WHAT YOU SHOULD DO: Restrict the output to the lines below starting at the one that contains "seat.data.materials.append(M['woodedge'])" and ending at the one that contains "make_wood('light oak four-legged stool cut", and restate them word for word, both ends included.

AVAILABLE DATA:
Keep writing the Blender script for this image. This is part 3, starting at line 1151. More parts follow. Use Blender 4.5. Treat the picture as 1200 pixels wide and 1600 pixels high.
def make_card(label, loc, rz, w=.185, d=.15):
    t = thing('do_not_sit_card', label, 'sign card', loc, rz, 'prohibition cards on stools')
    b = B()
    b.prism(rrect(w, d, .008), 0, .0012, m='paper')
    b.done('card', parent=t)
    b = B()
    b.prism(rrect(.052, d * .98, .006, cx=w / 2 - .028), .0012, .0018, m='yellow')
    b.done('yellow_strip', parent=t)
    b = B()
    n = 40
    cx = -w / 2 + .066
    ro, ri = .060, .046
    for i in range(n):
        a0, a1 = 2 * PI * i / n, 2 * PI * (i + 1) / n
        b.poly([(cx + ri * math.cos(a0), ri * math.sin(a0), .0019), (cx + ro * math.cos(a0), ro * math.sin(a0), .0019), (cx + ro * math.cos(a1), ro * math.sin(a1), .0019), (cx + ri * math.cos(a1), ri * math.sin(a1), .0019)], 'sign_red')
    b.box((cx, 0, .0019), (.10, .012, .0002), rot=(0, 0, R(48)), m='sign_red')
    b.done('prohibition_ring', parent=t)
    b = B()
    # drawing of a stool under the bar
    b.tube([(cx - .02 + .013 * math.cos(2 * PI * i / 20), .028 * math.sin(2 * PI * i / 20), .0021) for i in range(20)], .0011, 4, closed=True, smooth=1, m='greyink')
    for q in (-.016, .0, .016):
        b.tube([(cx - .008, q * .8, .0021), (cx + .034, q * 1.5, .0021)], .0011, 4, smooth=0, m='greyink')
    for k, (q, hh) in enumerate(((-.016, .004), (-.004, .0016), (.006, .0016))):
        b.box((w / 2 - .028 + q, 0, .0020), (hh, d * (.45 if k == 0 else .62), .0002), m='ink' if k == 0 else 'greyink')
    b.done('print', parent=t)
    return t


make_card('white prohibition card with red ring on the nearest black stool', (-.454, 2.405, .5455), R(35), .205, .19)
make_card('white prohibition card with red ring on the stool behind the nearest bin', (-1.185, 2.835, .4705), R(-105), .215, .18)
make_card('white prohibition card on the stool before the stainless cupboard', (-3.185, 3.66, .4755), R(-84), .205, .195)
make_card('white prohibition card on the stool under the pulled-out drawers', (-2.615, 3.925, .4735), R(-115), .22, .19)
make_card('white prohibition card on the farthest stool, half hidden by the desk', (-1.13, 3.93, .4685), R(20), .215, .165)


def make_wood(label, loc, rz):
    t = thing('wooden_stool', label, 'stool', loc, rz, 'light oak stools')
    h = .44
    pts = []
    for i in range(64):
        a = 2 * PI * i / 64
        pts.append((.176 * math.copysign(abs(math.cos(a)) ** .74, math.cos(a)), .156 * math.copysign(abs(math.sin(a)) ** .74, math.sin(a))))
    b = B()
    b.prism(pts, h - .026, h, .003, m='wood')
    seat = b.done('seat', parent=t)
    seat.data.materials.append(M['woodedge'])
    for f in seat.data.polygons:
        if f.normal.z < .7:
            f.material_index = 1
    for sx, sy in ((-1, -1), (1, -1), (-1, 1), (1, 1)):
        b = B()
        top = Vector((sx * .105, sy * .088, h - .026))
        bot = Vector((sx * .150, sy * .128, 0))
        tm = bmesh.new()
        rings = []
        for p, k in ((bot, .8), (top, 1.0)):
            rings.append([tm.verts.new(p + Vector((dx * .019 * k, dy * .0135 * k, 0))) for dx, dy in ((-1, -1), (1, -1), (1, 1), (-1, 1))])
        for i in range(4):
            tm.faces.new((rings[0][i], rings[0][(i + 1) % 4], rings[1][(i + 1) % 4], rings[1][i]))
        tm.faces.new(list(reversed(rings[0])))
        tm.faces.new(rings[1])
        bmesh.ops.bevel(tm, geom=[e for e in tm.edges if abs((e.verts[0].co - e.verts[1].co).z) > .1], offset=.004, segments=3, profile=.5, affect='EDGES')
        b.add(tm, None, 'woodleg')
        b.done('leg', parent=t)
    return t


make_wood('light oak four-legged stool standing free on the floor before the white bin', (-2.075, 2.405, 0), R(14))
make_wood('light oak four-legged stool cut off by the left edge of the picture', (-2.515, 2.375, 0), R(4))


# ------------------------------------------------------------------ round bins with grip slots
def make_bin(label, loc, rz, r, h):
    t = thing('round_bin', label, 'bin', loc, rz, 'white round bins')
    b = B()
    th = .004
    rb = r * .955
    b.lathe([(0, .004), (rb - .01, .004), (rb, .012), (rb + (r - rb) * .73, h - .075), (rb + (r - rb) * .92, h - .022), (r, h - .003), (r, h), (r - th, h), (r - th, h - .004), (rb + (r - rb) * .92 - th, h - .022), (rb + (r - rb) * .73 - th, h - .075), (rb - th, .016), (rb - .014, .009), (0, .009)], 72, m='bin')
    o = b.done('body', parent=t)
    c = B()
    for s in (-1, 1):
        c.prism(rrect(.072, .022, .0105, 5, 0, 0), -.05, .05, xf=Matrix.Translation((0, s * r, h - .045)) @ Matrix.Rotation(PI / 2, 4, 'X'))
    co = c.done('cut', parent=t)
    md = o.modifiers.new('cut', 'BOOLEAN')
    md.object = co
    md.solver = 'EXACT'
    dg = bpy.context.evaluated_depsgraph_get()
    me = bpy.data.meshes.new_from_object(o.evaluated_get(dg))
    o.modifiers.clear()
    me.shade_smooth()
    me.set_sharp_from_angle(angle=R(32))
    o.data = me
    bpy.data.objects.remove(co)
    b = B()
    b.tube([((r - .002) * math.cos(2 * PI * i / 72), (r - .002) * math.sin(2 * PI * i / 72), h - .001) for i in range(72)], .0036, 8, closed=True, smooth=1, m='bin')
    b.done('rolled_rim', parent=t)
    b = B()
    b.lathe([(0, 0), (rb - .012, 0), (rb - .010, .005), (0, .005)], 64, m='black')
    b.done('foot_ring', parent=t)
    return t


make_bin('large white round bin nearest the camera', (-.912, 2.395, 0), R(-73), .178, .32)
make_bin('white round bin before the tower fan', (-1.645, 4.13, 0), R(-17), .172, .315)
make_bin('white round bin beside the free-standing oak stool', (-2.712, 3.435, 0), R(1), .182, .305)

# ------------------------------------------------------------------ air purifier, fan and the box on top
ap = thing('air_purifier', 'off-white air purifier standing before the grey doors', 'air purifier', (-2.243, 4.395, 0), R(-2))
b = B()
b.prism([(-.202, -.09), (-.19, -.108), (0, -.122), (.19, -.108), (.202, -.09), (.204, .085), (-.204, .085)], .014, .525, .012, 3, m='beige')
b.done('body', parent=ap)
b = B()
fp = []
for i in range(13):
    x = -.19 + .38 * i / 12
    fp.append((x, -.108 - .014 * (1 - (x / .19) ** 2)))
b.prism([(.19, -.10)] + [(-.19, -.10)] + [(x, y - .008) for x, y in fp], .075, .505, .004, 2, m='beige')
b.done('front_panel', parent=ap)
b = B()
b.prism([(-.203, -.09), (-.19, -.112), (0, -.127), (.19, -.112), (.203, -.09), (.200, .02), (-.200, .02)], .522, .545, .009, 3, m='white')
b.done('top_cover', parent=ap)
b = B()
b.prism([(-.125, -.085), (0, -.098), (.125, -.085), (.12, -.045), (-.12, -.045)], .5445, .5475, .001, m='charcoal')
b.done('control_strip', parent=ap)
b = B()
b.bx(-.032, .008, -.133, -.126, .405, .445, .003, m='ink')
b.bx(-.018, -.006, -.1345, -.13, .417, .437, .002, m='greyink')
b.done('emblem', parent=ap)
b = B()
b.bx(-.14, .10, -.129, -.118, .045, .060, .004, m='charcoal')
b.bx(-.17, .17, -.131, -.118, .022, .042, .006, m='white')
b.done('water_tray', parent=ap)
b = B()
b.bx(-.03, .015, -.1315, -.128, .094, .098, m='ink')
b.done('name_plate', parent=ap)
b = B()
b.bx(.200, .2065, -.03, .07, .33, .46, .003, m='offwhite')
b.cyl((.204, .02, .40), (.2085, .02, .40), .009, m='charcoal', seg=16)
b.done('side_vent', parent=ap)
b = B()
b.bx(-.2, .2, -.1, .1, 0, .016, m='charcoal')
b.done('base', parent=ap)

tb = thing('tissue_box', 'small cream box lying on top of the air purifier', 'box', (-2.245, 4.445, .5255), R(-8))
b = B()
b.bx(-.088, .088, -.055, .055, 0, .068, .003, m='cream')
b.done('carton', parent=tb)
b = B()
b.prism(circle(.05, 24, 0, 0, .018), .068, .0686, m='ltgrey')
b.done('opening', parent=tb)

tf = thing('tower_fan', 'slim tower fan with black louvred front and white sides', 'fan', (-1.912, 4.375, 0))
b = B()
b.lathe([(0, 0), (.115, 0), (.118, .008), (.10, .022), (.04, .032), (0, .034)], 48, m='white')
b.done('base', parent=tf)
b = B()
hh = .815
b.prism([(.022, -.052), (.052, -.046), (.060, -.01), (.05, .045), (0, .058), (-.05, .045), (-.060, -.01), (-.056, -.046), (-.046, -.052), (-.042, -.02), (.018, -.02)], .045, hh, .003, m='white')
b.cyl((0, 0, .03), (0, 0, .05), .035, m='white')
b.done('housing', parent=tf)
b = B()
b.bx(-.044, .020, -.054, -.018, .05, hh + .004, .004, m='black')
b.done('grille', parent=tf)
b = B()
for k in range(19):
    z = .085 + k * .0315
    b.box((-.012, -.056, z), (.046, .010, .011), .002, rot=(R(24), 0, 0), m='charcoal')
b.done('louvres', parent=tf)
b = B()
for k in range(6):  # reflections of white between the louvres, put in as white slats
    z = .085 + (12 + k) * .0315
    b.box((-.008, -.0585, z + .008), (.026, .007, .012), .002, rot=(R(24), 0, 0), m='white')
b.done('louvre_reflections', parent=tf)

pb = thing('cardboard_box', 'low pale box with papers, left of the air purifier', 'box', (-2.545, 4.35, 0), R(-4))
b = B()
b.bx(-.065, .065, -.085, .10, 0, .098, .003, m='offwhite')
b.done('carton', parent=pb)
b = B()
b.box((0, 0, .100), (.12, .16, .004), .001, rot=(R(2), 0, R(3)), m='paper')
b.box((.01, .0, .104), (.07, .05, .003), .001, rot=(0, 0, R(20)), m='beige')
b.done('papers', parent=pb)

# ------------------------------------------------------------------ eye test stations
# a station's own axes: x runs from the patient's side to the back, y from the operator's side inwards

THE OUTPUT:
    seat.data.materials.append(M['woodedge'])
    for f in seat.data.polygons:
        if f.normal.z < .7:
            f.material_index = 1
    for sx, sy in ((-1, -1), (1, -1), (-1, 1), (1, 1)):
        b = B()
        top = Vector((sx * .105, sy * .088, h - .026))
        bot = Vector((sx * .150, sy * .128, 0))
        tm = bmesh.new()
        rings = []
        for p, k in ((bot, .8), (top, 1.0)):
            rings.append([tm.verts.new(p + Vector((dx * .019 * k, dy * .0135 * k, 0))) for dx, dy in ((-1, -1), (1, -1), (1, 1), (-1, 1))])
        for i in range(4):
            tm.faces.new((rings[0][i], rings[0][(i + 1) % 4], rings[1][(i + 1) % 4], rings[1][i]))
        tm.faces.new(list(reversed(rings[0])))
        tm.faces.new(rings[1])
        bmesh.ops.bevel(tm, geom=[e for e in tm.edges if abs((e.verts[0].co - e.verts[1].co).z) > .1], offset=.004, segments=3, profile=.5, affect='EDGES')
        b.add(tm, None, 'woodleg')
        b.done('leg', parent=t)
    return t


make_wood('light oak four-legged stool standing free on the floor before the white bin', (-2.075, 2.405, 0), R(14))
make_wood('light oak four-legged stool cut off by the left edge of the picture', (-2.515, 2.375, 0), R(4))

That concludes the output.